DIRECTIVE: Output the full material exactly as it appears here.

DATA EXCERPT:

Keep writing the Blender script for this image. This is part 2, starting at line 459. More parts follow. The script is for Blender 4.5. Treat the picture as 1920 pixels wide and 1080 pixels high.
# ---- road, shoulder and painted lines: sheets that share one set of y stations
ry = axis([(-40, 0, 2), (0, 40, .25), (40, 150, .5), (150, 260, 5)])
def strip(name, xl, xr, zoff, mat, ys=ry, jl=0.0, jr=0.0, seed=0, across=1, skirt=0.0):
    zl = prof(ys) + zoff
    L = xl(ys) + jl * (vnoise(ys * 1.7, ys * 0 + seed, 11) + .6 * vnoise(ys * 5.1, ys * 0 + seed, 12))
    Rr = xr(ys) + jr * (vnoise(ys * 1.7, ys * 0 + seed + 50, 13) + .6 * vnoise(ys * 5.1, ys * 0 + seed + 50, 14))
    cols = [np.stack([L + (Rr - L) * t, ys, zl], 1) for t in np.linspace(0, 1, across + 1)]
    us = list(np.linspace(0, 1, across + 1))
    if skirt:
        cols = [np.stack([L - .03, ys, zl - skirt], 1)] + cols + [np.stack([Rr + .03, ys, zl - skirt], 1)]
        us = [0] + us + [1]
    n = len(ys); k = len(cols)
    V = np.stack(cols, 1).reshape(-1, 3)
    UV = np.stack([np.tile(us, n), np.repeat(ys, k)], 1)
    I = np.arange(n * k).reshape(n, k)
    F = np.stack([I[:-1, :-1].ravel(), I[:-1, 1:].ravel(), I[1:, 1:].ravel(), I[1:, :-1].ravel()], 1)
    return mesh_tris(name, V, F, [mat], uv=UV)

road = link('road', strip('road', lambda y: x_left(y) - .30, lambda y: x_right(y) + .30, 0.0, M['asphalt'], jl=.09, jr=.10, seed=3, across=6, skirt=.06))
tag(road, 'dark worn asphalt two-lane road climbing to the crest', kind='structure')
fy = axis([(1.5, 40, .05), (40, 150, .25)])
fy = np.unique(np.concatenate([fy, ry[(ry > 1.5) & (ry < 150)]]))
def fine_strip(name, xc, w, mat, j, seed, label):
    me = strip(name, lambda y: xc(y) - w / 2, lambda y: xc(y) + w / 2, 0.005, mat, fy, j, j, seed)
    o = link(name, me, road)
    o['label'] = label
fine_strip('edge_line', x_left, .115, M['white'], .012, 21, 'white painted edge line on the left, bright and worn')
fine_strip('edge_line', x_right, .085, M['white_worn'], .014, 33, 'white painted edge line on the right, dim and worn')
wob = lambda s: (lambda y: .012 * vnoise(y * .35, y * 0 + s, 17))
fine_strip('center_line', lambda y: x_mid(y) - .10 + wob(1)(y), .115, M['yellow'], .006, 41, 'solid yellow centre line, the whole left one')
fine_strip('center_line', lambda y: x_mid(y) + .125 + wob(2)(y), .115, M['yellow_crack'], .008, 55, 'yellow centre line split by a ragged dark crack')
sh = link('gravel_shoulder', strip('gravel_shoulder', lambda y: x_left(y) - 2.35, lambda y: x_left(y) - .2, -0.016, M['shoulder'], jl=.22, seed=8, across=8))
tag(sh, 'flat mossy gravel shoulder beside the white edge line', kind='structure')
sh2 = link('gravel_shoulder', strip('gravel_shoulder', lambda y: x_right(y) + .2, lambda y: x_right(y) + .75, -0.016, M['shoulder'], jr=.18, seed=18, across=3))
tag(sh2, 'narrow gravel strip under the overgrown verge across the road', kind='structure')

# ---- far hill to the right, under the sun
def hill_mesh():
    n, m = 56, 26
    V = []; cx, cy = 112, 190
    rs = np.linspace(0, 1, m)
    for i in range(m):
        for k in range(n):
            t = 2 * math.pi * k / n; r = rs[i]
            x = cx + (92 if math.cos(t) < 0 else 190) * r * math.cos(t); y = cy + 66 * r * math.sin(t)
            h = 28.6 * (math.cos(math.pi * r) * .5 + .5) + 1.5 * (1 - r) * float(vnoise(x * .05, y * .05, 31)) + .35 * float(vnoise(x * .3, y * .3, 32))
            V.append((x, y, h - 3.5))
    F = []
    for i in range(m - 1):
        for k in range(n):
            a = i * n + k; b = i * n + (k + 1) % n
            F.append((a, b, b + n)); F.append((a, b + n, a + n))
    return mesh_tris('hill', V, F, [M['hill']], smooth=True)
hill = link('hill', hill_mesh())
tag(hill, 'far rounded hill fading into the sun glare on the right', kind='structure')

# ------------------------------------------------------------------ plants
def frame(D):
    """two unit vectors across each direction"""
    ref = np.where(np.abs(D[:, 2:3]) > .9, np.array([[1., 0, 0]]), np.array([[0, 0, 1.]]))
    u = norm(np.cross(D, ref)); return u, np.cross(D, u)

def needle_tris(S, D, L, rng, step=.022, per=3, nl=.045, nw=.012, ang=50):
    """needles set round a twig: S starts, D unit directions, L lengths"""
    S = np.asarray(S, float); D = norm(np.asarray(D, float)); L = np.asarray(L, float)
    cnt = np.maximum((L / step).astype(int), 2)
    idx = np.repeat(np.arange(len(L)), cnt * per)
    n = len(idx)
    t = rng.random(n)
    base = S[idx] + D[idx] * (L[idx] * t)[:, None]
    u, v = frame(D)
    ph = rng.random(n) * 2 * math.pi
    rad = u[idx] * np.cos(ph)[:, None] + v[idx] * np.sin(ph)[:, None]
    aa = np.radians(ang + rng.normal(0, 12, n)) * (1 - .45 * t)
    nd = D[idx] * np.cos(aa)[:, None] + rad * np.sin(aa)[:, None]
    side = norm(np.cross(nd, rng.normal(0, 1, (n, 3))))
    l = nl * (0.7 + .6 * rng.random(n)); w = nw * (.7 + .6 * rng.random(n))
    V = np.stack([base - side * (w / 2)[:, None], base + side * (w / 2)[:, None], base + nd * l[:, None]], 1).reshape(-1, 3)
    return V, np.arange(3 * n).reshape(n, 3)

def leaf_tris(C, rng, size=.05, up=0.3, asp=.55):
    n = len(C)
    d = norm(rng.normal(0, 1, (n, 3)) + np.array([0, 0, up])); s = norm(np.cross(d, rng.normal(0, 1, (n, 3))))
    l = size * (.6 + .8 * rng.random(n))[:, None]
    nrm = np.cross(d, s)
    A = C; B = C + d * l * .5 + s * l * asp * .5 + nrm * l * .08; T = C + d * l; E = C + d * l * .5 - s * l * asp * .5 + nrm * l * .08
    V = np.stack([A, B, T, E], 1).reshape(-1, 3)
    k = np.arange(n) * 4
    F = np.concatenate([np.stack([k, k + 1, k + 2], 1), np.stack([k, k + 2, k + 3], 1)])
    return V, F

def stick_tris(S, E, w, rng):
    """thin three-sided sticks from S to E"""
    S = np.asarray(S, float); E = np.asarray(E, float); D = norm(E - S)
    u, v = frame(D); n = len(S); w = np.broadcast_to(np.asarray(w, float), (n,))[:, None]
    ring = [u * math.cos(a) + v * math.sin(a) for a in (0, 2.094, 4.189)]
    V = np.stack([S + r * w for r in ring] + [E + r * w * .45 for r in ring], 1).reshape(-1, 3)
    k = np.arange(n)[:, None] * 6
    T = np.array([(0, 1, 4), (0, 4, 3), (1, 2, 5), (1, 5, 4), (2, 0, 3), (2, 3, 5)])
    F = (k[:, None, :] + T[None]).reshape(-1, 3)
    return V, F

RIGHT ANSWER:
Keep writing the Blender script for this image. This is part 2, starting at line 459. More parts follow. The script is for Blender 4.5. Treat the picture as 1920 pixels wide and 1080 pixels high.
# ---- road, shoulder and painted lines: sheets that share one set of y stations
ry = axis([(-40, 0, 2), (0, 40, .25), (40, 150, .5), (150, 260, 5)])
def strip(name, xl, xr, zoff, mat, ys=ry, jl=0.0, jr=0.0, seed=0, across=1, skirt=0.0):
    zl = prof(ys) + zoff
    L = xl(ys) + jl * (vnoise(ys * 1.7, ys * 0 + seed, 11) + .6 * vnoise(ys * 5.1, ys * 0 + seed, 12))
    Rr = xr(ys) + jr * (vnoise(ys * 1.7, ys * 0 + seed + 50, 13) + .6 * vnoise(ys * 5.1, ys * 0 + seed + 50, 14))
    cols = [np.stack([L + (Rr - L) * t, ys, zl], 1) for t in np.linspace(0, 1, across + 1)]
    us = list(np.linspace(0, 1, across + 1))
    if skirt:
        cols = [np.stack([L - .03, ys, zl - skirt], 1)] + cols + [np.stack([Rr + .03, ys, zl - skirt], 1)]
        us = [0] + us + [1]
    n = len(ys); k = len(cols)
    V = np.stack(cols, 1).reshape(-1, 3)
    UV = np.stack([np.tile(us, n), np.repeat(ys, k)], 1)
    I = np.arange(n * k).reshape(n, k)
    F = np.stack([I[:-1, :-1].ravel(), I[:-1, 1:].ravel(), I[1:, 1:].ravel(), I[1:, :-1].ravel()], 1)
    return mesh_tris(name, V, F, [mat], uv=UV)

road = link('road', strip('road', lambda y: x_left(y) - .30, lambda y: x_right(y) + .30, 0.0, M['asphalt'], jl=.09, jr=.10, seed=3, across=6, skirt=.06))
tag(road, 'dark worn asphalt two-lane road climbing to the crest', kind='structure')
fy = axis([(1.5, 40, .05), (40, 150, .25)])
fy = np.unique(np.concatenate([fy, ry[(ry > 1.5) & (ry < 150)]]))
def fine_strip(name, xc, w, mat, j, seed, label):
    me = strip(name, lambda y: xc(y) - w / 2, lambda y: xc(y) + w / 2, 0.005, mat, fy, j, j, seed)
    o = link(name, me, road)
    o['label'] = label
fine_strip('edge_line', x_left, .115, M['white'], .012, 21, 'white painted edge line on the left, bright and worn')
fine_strip('edge_line', x_right, .085, M['white_worn'], .014, 33, 'white painted edge line on the right, dim and worn')
wob = lambda s: (lambda y: .012 * vnoise(y * .35, y * 0 + s, 17))
fine_strip('center_line', lambda y: x_mid(y) - .10 + wob(1)(y), .115, M['yellow'], .006, 41, 'solid yellow centre line, the whole left one')
fine_strip('center_line', lambda y: x_mid(y) + .125 + wob(2)(y), .115, M['yellow_crack'], .008, 55, 'yellow centre line split by a ragged dark crack')
sh = link('gravel_shoulder', strip('gravel_shoulder', lambda y: x_left(y) - 2.35, lambda y: x_left(y) - .2, -0.016, M['shoulder'], jl=.22, seed=8, across=8))
tag(sh, 'flat mossy gravel shoulder beside the white edge line', kind='structure')
sh2 = link('gravel_shoulder', strip('gravel_shoulder', lambda y: x_right(y) + .2, lambda y: x_right(y) + .75, -0.016, M['shoulder'], jr=.18, seed=18, across=3))
tag(sh2, 'narrow gravel strip under the overgrown verge across the road', kind='structure')

# ---- far hill to the right, under the sun
def hill_mesh():
    n, m = 56, 26
    V = []; cx, cy = 112, 190
    rs = np.linspace(0, 1, m)
    for i in range(m):
        for k in range(n):
            t = 2 * math.pi * k / n; r = rs[i]
            x = cx + (92 if math.cos(t) < 0 else 190) * r * math.cos(t); y = cy + 66 * r * math.sin(t)
            h = 28.6 * (math.cos(math.pi * r) * .5 + .5) + 1.5 * (1 - r) * float(vnoise(x * .05, y * .05, 31)) + .35 * float(vnoise(x * .3, y * .3, 32))
            V.append((x, y, h - 3.5))
    F = []
    for i in range(m - 1):
        for k in range(n):
            a = i * n + k; b = i * n + (k + 1) % n
            F.append((a, b, b + n)); F.append((a, b + n, a + n))
    return mesh_tris('hill', V, F, [M['hill']], smooth=True)
hill = link('hill', hill_mesh())
tag(hill, 'far rounded hill fading into the sun glare on the right', kind='structure')

# ------------------------------------------------------------------ plants
def frame(D):
    """two unit vectors across each direction"""
    ref = np.where(np.abs(D[:, 2:3]) > .9, np.array([[1., 0, 0]]), np.array([[0, 0, 1.]]))
    u = norm(np.cross(D, ref)); return u, np.cross(D, u)

def needle_tris(S, D, L, rng, step=.022, per=3, nl=.045, nw=.012, ang=50):
    """needles set round a twig: S starts, D unit directions, L lengths"""
    S = np.asarray(S, float); D = norm(np.asarray(D, float)); L = np.asarray(L, float)
    cnt = np.maximum((L / step).astype(int), 2)
    idx = np.repeat(np.arange(len(L)), cnt * per)
    n = len(idx)
    t = rng.random(n)
    base = S[idx] + D[idx] * (L[idx] * t)[:, None]
    u, v = frame(D)
    ph = rng.random(n) * 2 * math.pi
    rad = u[idx] * np.cos(ph)[:, None] + v[idx] * np.sin(ph)[:, None]
    aa = np.radians(ang + rng.normal(0, 12, n)) * (1 - .45 * t)
    nd = D[idx] * np.cos(aa)[:, None] + rad * np.sin(aa)[:, None]
    side = norm(np.cross(nd, rng.normal(0, 1, (n, 3))))
    l = nl * (0.7 + .6 * rng.random(n)); w = nw * (.7 + .6 * rng.random(n))
    V = np.stack([base - side * (w / 2)[:, None], base + side * (w / 2)[:, None], base + nd * l[:, None]], 1).reshape(-1, 3)
    return V, np.arange(3 * n).reshape(n, 3)

def leaf_tris(C, rng, size=.05, up=0.3, asp=.55):
    n = len(C)
    d = norm(rng.normal(0, 1, (n, 3)) + np.array([0, 0, up])); s = norm(np.cross(d, rng.normal(0, 1, (n, 3))))
    l = size * (.6 + .8 * rng.random(n))[:, None]
    nrm = np.cross(d, s)
    A = C; B = C + d * l * .5 + s * l * asp * .5 + nrm * l * .08; T = C + d * l; E = C + d * l * .5 - s * l * asp * .5 + nrm * l * .08
    V = np.stack([A, B, T, E], 1).reshape(-1, 3)
    k = np.arange(n) * 4
    F = np.concatenate([np.stack([k, k + 1, k + 2], 1), np.stack([k, k + 2, k + 3], 1)])
    return V, F

def stick_tris(S, E, w, rng):
    """thin three-sided sticks from S to E"""
    S = np.asarray(S, float); E = np.asarray(E, float); D = norm(E - S)
    u, v = frame(D); n = len(S); w = np.broadcast_to(np.asarray(w, float), (n,))[:, None]
    ring = [u * math.cos(a) + v * math.sin(a) for a in (0, 2.094, 4.189)]
    V = np.stack([S + r * w for r in ring] + [E + r * w * .45 for r in ring], 1).reshape(-1, 3)
    k = np.arange(n)[:, None] * 6
    T = np.array([(0, 1, 4), (0, 4, 3), (1, 2, 5), (1, 5, 4), (2, 0, 3), (2, 3, 5)])
    F = (k[:, None, :] + T[None]).reshape(-1, 3)
    return V, F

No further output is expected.